Question

There are 12 points in a plane, no three of which are in the same straight line, except 5 points which are collinear. Then the total number of triangles that can be formed with the vertices at any three of these 12 points is:

• A. \(210\)
• B. \(200\)
• C. \(230\)
• D. \(220\)

Hint:

When calculating the number of triangles, subtract the cases where all three points are collinear from the total number of combinations.

Answer 1

The Correct Option is A

The task is to determine the number of triangles formable from 12 points on a plane, given that 5 of these points are collinear. The solution proceeds as follows:

1. Initially, calculate the total possible combinations of selecting 3 points from the 12 available points. This is computed using the combination formula \( \binom{n}{r} \), where \( n \) is the total number of items and \( r \) is the number of items to choose:
   • \( \binom{12}{3} = \frac{12 \times 11 \times 10}{3 \times 2 \times 1} = 220 \)
2. Since 5 points lie on the same line (collinear), any selection of 3 points from this group will not form a triangle. These combinations must be excluded.

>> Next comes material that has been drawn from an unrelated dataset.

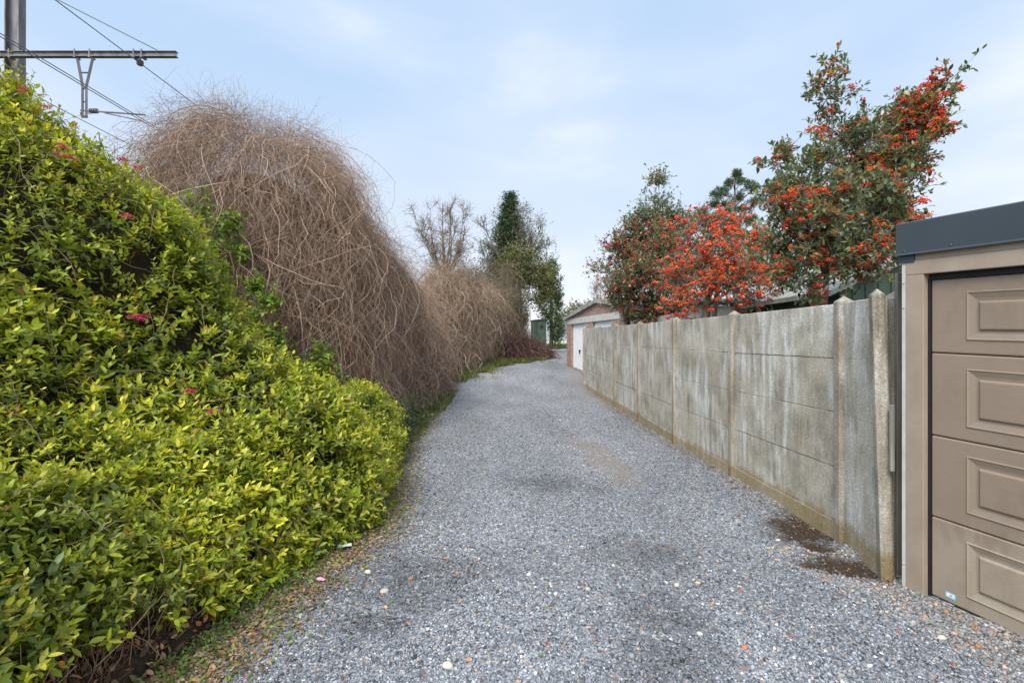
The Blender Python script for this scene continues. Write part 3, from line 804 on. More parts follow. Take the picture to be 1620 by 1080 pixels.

The number of such combinations is calculated as:
   • \( \binom{5}{3} = \frac{5 \times 4 \times 3}{3 \times 2 \times 1} = 10 \)
3. To find the actual number of triangles, subtract the collinear combinations from the total combinations:
   • Total triangles = Total combinations of 3 points - Collinear combinations
   • Total triangles = \( 220 - 10 = 210 \)
4. Consequently, the total number of triangles that can be formed under the specified conditions is \(210\).

Therefore, the definitive answer is \(210\), corresponding to option \(\displaystyle (a)\).